Strong core performance, Upgrade to Buy

- BoI's Q4FY12 performance came in well above our expectations led by strong core performance (NIM expanded 30bps QoQ, strong recoveries). Slippage rate eased materially to 60bps, which along with strong recoveries lowered to GNPA (7% QoQ or 40bps). However, restructured assets increased by ~30% QoQ and stood at 7.1% of loans led primarily by SEB restructuring. At 0.8x FY14E BPS, negatives seems largely priced in leading us to upgrade the stock to Buy with a revised target price of Rs425 (1.1x FY14 ABVPS).

- Smart uptick in NIM: The above expected NII performance (up 8% YoY, 21% QoQ) was driven by a 30bps QoQ expansion in NIM and a calibrated 17% loan book growth. The NIM improvement can be traced to a 35bps expansion in blended yields (led by higher lending yields) while the cost of funds remained flat sequentially. The bank continues to shed low yielding advances and has moderated pace of deposit mobilisation given a mere 66% CD ratio (domestic) for last four quarters. We believe that as the bank ramps up its CD ratio further and rebalances its asset side, the NIMs should be able to weather potential pressure arising from lending rate cuts.

- Asset quality improves, restructuring spikes: Asset quality trends improved during Q4FY12 as 1) %GNPA improved by ~40bps QoQ to 2.3% 2) slippage rate came off materially to ~o.6% and 3) provisioning cover expanded by 300 bps QoQ. On the other hand, restructured assets increased by 30% QoQ to Rs177.3 (7.1% of loan book) - one of the highest in the industry. Notably, the incremental restructuring primarily constitutes SEB exposures. We maintain our view that the restructured assets are likely to rise further in quarters ahead, though the quantum may be lesser.

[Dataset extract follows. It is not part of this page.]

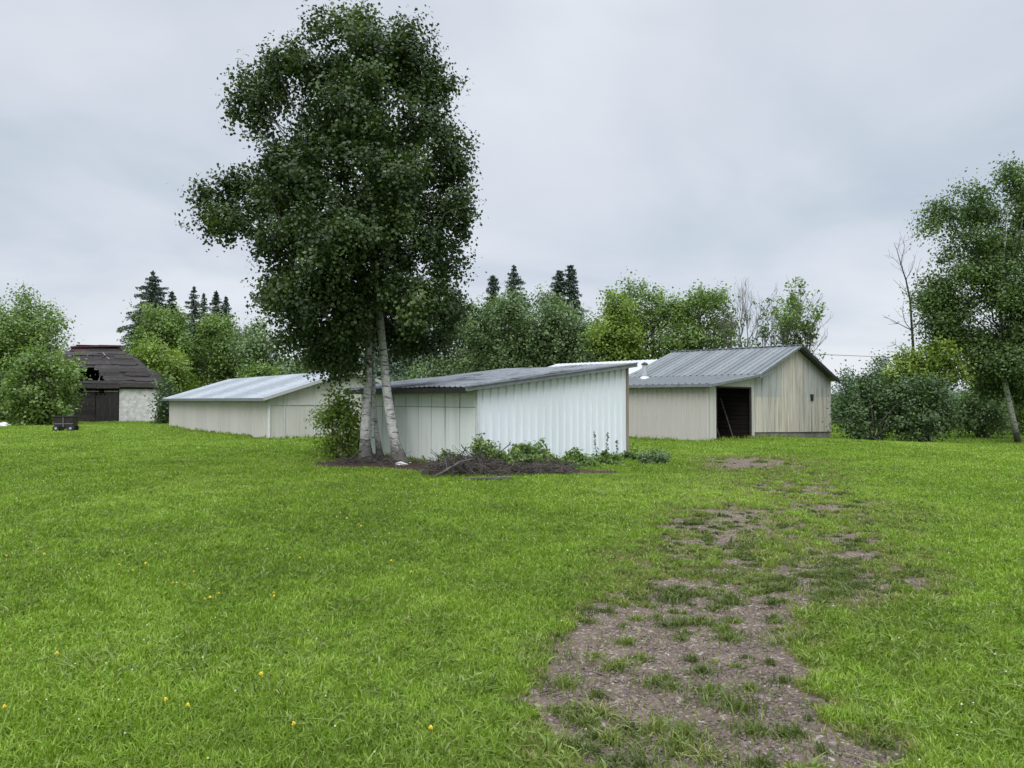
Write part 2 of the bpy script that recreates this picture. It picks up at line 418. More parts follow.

- Calibrated credit growth: Loan growth came in at 17% YoY and 4% QoQ (helped by rupee depreciation), with domestic advances book expanding by a mere 8% YoY. Within domestic segments, the growth continues to be driven by Retail and Corporate segments. Given the calibrated approach towards credit growth, we expect 17.3% growth rate in loans during FY13 which along with ~18% deposit growth should imply a healthy deployment pace of ~78%.

- Strong recoveries supported non-Interest income: Non-interest income at Rs9.7bn, up 17.5% YoY - was a positive surprise. Importantly, the strong growth was led by doubling of recoveries QoQ. The management continues to expect strong recoveries in FY13 as well, though we believe that could be difficult considering difficult operating environment.

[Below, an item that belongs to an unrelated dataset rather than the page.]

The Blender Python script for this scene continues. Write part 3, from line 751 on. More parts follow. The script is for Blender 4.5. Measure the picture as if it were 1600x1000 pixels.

- Upgrade to Buy: We have tweaked our earnings estimates to factor in incremental trends and additional information, though we have maintained stiff credit costs (90bps) assumptions considering challenging operating environment. At current market price of Rs353, the stock trades at 5x FY2014E EPS and 0.8x FY2014E BVPS. Our revised fair value estimate of Rs425 implies a valuation of 1.1x FY14E ABVPS - justified level in view of potential improvement in return ratios. We upgrade the stock to Buy from Hold recommendation previously.